Mi amigo Óscar es uno de esos nobles sapos que prefieren ser juglares de una princesa imposible a que los bese una buena dama y los convierta en príncipe.

Cuando se sube a su corcel, no hay quien lo baje, hasta que no llega a donde quiere. Sabe lo que piensa, y no piensa lo que dice. Es un hombre de grandes palabras, que a menudo infla tanto que le explotan en las manos. Pero eso nunca le importa.
Cree que con una sonrisa todo se arregla, y no se equivoca. Piensa que puede darme un beso y que a mí no me importe. No sabe que el mundo se mueve porque me mira, y que yo no le miro, porque me muero. Me pide lo que no tengo, y logra que se lo dé.

Todas las noches, desde que le conozco, espero siempre a Óscar en mi balcón.
Se ha propuesto subir a mi torre y no desistirá en maneras de intentarlo.
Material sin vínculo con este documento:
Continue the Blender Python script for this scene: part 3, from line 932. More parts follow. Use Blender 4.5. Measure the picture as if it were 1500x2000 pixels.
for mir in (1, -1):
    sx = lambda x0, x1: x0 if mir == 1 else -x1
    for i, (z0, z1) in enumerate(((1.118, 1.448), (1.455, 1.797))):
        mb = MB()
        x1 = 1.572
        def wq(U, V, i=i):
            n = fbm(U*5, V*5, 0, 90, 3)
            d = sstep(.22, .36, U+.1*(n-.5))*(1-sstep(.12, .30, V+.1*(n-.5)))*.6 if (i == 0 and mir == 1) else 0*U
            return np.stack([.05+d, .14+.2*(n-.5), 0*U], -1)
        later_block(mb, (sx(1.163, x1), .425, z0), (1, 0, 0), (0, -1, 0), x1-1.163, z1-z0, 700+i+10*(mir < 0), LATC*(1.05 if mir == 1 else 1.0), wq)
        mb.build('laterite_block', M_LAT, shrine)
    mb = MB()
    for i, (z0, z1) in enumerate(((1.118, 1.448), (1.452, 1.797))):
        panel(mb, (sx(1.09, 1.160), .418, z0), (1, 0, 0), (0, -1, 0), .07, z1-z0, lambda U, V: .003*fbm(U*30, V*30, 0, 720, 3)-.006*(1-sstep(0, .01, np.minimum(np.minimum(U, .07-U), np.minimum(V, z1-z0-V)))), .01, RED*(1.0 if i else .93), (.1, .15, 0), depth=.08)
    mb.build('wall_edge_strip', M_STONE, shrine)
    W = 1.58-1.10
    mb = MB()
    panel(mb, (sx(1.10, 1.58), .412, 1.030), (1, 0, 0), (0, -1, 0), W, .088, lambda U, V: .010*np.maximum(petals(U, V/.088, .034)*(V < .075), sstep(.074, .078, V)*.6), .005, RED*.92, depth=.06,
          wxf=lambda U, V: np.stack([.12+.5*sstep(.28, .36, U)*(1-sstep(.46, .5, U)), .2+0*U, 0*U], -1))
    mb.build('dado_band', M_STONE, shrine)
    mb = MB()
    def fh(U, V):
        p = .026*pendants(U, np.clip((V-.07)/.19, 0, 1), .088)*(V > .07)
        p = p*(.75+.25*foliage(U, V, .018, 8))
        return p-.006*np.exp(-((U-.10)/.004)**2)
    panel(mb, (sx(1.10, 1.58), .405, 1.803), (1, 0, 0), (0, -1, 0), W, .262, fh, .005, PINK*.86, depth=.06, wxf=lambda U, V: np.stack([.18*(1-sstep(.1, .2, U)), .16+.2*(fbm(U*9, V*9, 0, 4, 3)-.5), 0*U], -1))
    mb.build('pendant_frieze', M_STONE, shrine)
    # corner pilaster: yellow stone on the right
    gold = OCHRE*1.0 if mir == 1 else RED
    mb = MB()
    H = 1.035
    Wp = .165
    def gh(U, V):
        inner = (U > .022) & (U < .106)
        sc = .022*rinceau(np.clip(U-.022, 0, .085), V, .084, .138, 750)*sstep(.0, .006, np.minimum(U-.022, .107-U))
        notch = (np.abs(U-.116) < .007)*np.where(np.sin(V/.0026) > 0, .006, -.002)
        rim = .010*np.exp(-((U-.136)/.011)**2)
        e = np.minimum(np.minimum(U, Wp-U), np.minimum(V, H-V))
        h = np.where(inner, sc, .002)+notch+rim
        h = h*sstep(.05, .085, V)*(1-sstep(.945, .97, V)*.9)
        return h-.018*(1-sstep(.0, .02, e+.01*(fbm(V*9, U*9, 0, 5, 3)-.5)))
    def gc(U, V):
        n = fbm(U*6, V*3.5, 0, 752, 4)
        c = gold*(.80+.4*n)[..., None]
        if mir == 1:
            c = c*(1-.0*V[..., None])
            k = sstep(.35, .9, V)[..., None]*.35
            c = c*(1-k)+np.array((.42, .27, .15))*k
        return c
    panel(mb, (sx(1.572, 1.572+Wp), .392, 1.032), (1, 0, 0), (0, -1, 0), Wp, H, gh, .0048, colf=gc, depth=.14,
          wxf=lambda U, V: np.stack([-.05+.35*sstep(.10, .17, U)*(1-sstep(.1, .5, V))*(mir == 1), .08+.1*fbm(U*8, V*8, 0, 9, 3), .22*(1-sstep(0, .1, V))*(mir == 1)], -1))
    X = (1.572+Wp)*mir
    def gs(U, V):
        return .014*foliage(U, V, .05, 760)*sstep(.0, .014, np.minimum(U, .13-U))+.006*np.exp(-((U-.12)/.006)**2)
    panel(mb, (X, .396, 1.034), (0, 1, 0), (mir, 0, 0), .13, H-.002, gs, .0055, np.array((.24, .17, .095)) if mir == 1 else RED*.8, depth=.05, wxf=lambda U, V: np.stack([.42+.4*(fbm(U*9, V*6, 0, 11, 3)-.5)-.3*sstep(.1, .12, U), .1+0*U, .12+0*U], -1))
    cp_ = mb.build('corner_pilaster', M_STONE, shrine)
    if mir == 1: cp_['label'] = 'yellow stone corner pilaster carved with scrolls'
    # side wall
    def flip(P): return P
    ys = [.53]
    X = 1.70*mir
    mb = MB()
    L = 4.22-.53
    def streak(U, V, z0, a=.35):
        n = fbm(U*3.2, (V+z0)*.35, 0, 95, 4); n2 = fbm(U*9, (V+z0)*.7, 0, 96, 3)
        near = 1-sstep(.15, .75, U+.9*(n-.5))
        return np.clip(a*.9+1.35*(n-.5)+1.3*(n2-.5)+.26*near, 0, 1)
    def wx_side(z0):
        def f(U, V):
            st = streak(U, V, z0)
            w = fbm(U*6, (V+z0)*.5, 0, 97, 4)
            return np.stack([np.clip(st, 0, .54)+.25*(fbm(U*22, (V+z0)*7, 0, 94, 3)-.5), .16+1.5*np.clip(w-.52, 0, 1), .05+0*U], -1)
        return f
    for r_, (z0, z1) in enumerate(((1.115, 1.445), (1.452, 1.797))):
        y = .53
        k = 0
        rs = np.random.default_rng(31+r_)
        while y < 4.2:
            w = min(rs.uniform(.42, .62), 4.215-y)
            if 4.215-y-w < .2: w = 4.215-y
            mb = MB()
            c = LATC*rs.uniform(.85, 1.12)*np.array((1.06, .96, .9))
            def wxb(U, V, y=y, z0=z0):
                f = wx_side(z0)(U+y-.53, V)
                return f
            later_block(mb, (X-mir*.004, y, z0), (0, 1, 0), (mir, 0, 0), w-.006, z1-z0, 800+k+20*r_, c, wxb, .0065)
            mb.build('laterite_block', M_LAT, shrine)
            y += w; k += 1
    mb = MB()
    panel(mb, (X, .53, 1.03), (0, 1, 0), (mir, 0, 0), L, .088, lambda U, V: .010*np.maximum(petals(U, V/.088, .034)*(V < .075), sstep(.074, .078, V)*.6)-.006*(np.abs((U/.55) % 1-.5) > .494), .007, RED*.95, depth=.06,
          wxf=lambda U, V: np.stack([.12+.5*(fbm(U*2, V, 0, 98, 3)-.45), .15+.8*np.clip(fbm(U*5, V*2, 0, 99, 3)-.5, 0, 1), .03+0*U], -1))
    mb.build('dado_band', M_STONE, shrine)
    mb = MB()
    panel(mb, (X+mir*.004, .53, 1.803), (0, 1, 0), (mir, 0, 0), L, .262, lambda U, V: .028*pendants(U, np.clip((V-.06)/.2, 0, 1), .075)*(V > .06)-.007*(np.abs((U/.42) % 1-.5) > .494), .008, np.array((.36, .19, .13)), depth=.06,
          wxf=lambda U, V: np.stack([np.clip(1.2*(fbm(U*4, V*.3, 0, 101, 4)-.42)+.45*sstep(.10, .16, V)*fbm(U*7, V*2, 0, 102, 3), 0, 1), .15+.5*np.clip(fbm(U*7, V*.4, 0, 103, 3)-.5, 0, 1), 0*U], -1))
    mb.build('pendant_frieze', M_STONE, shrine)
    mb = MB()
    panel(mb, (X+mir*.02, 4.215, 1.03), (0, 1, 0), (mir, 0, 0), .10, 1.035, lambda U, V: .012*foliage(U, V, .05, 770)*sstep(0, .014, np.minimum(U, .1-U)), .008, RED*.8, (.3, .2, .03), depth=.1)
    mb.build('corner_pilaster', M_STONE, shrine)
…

Pero suele cargar mucho peso a sus espaldas, y eso le retrasa en ocasiones. A veces de tan noble, parece tonto.
Pero él, sin dejar de sonreir, dice en silencio que esa es su virtud.
No quiere trepar por mi cabello porque teme hacerme daño. Sabe que es el camino más rápido, pero siempre lo rehusa. Prefiere llorar sangre a verme triste; dejarse la piel entre las hostiles piedras y la intrincada escalada, a que yo sufra.
Pienso que lo sencillo, sencillamente, no le va, desde el día en que se enamoró de mí.
Es uno de esos locos pensadores que no deja de hacer planes e inventar mundos para mí, aunque sabe que no puedo bajar a recogerlos. Aun así, me los manda en pompas de jabón hacia arriba, y aunque muchos no llegan la efímera vida de éstas, él está seguro de que podré verlos en sueños si pienso que existen realmente. Por eso siempre me pide una cosa, que no dude. 

Es el mejor amigo que nunca he tenido, y si alguna vez logra llegar aquí arriba, se lo haré saber.